William Huggins (born February 7, 1824, Stoke Newington, London, England—died May 12, 1910, London) was an English astronomer who revolutionized observational astronomy by applying spectroscopic methods to the determination of the chemical constituents of stars and other celestial objects.
Huggins built a private observatory at Tulse Hill, London, in 1856. From 1859 he was one of a number of astronomers who began to apply Robert Bunsen’s and Gustav Kirchhoff’s discoveries in spectrum analysis to astronomy. Huggins’s first spectroscopic observations, published in 1863, showed that stars are composed of the same elements that occur on the Sun and Earth.
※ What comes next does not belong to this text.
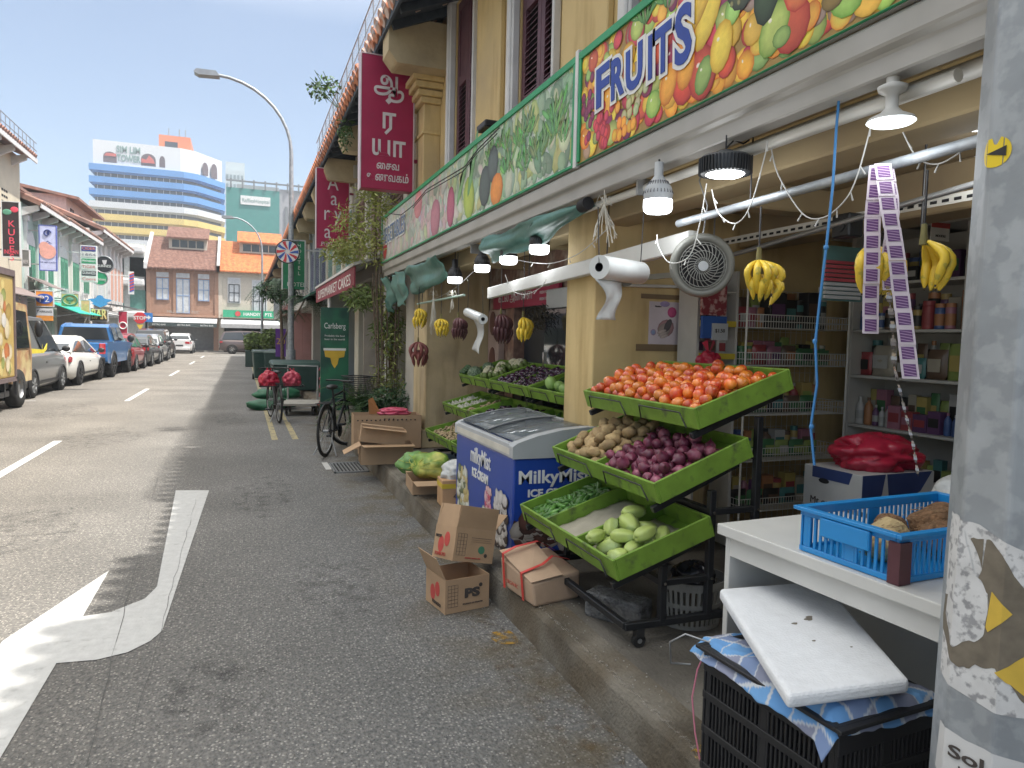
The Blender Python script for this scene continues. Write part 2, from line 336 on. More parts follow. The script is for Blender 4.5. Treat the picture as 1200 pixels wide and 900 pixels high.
# crack and patch lines in the asphalt and lane paint: thin dark sheets
g = MB(); rr = random.Random(3)
for (p, q, nn) in (((185, 560), (100, 900), 30), ((230, 585), (150, 880), 26), ((260, 420), (60, 560), 22)):
    a = gz(*p); b = gz(*q); pts = [a.lerp(b, i/nn)+Vector((rr.uniform(-.007, .007), 0, 0)) for i in range(nn+1)]
    for i in range(nn):
        w = rr.uniform(.0004, .0016); x = pts[i]; y = pts[i+1]; g.add([(x.x-w, x.y, .006), (x.x+w, x.y, .006), (y.x+w, y.y, .006), (y.x-w, y.y, .006)], [(0, 1, 2, 3)])
struct('road_crack', g, mat('crack', (.09, .09, .09), .9))
m_grit = mat('grit', (.30, .29, .27), .9, var=.3, scale=60)
# loose grit and leaf bits along the kerb
g = MB(); rr = random.Random(11)
for i in range(900):
    y = rr.uniform(1.9, 9); x = 1.42-abs(rr.gauss(0, .22)); s = rr.uniform(.002, .006)
    if x < .3: continue
    a = rr.uniform(0, 6); g.ell((x, y, s*.4), (s, s*rr.uniform(.5, 1), s*.5), 5, 3, Matrix.Rotation(a, 3, 'Z'))
for i in range(260):
    y = rr.uniform(1.9, 9); x = 1.5+abs(rr.gauss(0, .12)); s = rr.uniform(.002, .005); g.ell((x, y, .18+s*.4), (s, s, s*.5), 5, 3)
tag(g.build('grit', m_grit), kind='stuff')
# ochre stain of spilled turmeric at kerb
def stain(name, cx, cy, z, rx, ry, seed, m):
    g = MB(); pts = []
    for k in range(26):
        t = 2*math.pi*k/26; q = 1+.5*noise.noise(Vector((math.cos(t)*1.6, math.sin(t)*1.6, seed))); pts.append((cx+rx*q*math.cos(t), cy+ry*q*math.sin(t), z))
    g.poly(pts); return struct(name, g, m)
def stain_mat(nm, col, lo=.42, hi=.62, sc=22):
    m = mat(nm, col, .8, var=.2, scale=20); n = m.node_tree.nodes; l = m.node_tree.links
    t = n.new('ShaderNodeTexNoise'); t.inputs['Scale'].default_value = sc; t.inputs['Detail'].default_value = 8
    tc = n.new('ShaderNodeTexCoord'); l.new(tc.outputs['Object'], t.inputs['Vector'])
    mr = n.new('ShaderNodeMapRange'); mr.inputs[1].default_value = lo; mr.inputs[2].default_value = hi; mr.inputs[4].default_value = .8; l.new(t.outputs[0], mr.inputs[0]); l.new(mr.outputs[0], n['Principled BSDF'].inputs['Alpha']); return m
ms = stain_mat('turmeric_stain', (.42, .24, .02)); ms2 = stain_mat('brown_stain', (.13, .09, .045), .5, .85, 16)
p = gz(592, 748); stain('spice_stain', p.x, p.y, .005, .07, .09, 1, ms)
p = gz(640, 800); stain('mud_stain', p.x-.03, p.y, .0045, .16, .75, 2, ms2)
p = gz(830, 885, .18); stain('spice_stain', p.x, p.y, .1845, .06, .06, 4, ms)
we = stain_mat('worn_edge', (.30, .28, .25), .50, .72, 60); g = MB(); g.quad((1.468, 1.9, .1865), (1.495, 1.9, .1865), (1.495, 9.2, .1865), (1.468, 9.2, .1865)); struct('kerb_edge', g, we)
mo = stain_mat('oil_stain', (.075, .075, .075), .48, .95, 9)
for k, (x, y, a, b_) in enumerate(((-.1, 3.3, .25, .4), (.55, 4.6, .3, .5), (-1.7, 6.5, .4, .7), (.2, 7.4, .3, .8), (-2.0, 12, .5, 1.2), (-3.3, 16, .5, 1.6), (-.2, 14, .3, 1.2), (-3.2, 9.5, .4, .9))): stain('oil_stain', x, y, .0035, a, b_, k+20, mo)
# drain grate in front of the cartons
t = thing('drain_grate', 'black iron drain grate in the road beside the kerb', 'drain grate', (0, 0, 0))
g = MB(); g.box((1.0, 8.35, -.05), (1.40, 9.0, .003)); g.build('grate_pit', m_dark, t)
g = MB()
for k in range(9): g.box((1.03+.042*k, 8.38, .003), (1.05+.042*k, 8.97, .014))
g.box((1.0, 8.35, .003), (1.02, 9, .016)); g.box((1.385, 8.35, .003), (1.405, 9, .016)); g.box((1.0, 8.35, .003), (1.405, 8.38, .016)); g.box((1.0, 8.97, .003), (1.405, 9.0, .016))
g.build('grate_bars', m_steel, t)

# ================================================================ near shophouse (right)
m_yel = mat('yellow_render', (.60, .455, .22), .75, var=.07, scale=2.5, bump=.12, bscale=25, col2=(.47, .36, .20), c2scale=1.3, c2lo=.5, c2hi=.72)
m_yeld = mat('yellow_render_dirty', (.56, .45, .27), .8, var=.12, scale=2, bump=.1, bscale=25, col2=(.36, .29, .19), c2scale=1.7, c2lo=.45, c2hi=.7)
streaks(m_yel, 1.0); streaks(m_yeld, .85)
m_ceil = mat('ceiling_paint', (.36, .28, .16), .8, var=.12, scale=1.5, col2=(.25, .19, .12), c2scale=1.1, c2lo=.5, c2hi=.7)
m_maroon = mat('maroon_wood', (.105, .045, .062), .5, var=.15, scale=8)
m_trim = mat('white_trim', (.62, .62, .62), .6, var=.08)
m_tile_or = mat('terracotta_tile', (.46, .17, .08), .8, var=.3, scale=5, col2=(.22, .10, .07), c2scale=4, c2lo=.5, c2hi=.65)
m_tile_wh = mat('weathered_tile', (.55, .42, .36), .8, var=.3, scale=8, col2=(.48, .19, .1), c2scale=7, c2lo=.45, c2hi=.55)
m_eave = mat('eave_timber', (.05, .065, .085), .8, var=.2, scale=10)
bld = thing('shophouse', 'yellow shophouse with maroon shutters over the greengrocer', 'shophouse', (0, 0, 0), group=None)
g = MB()
WX = 2.2
wins = [(6.92, 7.72), (4.94, 5.76), (2.96, 3.78), (.98, 1.8)]
edges = [9.3]+[v for w in wins for v in (w[1], w[0])]+[-5.0]
for i in range(0, len(edges)-1, 2): g.box((WX, edges[i+1], 2.55), (WX+.25, edges[i], 5.6))
for w in wins: g.box((WX+.001, w[0], 2.55), (WX+.249, w[1], 2.75)); g.box((WX+.001, w[0], 5.25), (WX+.249, w[1], 5.6))
# slight pilasters between windows
for y in (6.12, 4.1): g.box((WX-.05, y, 2.56), (WX, y+.7, 5.3))
g.build('upper_wall', m_yel, bld, bevel=.008)
g = MB(); g.box((2.2, 4.26, .18), (3.1, 4.7, 2.55)); g.box((3.1, 4.3, .18), (4.8, 4.55, 2.55)); g.build('party_wall', m_yel, bld, bevel=.012, bseg=2)
g = MB(); g.box((2.2, 8.9, .18), (3.05, 9.58, 2.55)); g.box((2.14, 8.84, .18), (3.05, 8.899, .42)); g.box((2.14, 8.899, .18), (2.199, 9.64, .42)); g.build('party_wall', m_yeld, bld, bevel=.012)
g = MB(); g.box((2.2, -1.2, .18), (5, -.7, 2.55)); g.build('party_wall', m_yel, bld)
g = MB(); g.box((1.98, -5, 2.551), (5.4, 9.6, 2.60));
for y in (-.2, 1.7, 3.4, 5.6, 7.5): g.box((2.46, y, 2.40), (4.9, y+.16, 2.5505))
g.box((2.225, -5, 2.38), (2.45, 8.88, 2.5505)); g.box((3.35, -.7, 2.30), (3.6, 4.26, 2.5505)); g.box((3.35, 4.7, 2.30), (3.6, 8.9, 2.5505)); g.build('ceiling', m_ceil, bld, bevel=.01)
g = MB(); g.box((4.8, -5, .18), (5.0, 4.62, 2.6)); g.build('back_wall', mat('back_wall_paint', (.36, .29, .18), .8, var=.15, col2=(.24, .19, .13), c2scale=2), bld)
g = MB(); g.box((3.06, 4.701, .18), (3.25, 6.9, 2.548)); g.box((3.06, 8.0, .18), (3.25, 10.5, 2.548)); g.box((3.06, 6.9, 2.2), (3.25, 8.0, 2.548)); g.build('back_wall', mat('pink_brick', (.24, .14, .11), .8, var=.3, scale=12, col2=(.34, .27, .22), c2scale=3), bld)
g = MB(); g.box((3.2, 6.9, .18), (3.24, 8.0, 2.2)); g.build('doorway', mat('door_blue_black', (.02, .03, .045), .4), bld)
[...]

In 1864 the spectra he obtained of various nebulae established that they are composed mainly of incandescent gas (rather than aggregations of stars), thus settling a long debate over their composition. Soon afterward he obtained the spectra of several comets and was able to identify the presence of hydrocarbons in them. Huggins’s most important innovation in the use of spectroscopy came in 1868, when he became the first to measure the radial velocity of a star by the Doppler shift of its spectral lines. This particular technical innovation would later assume profound importance in studies of the structure and evolution of the universe.
After 1875 Huggins worked mainly in collaboration with his wife, Margaret Huggins. He was knighted in 1897.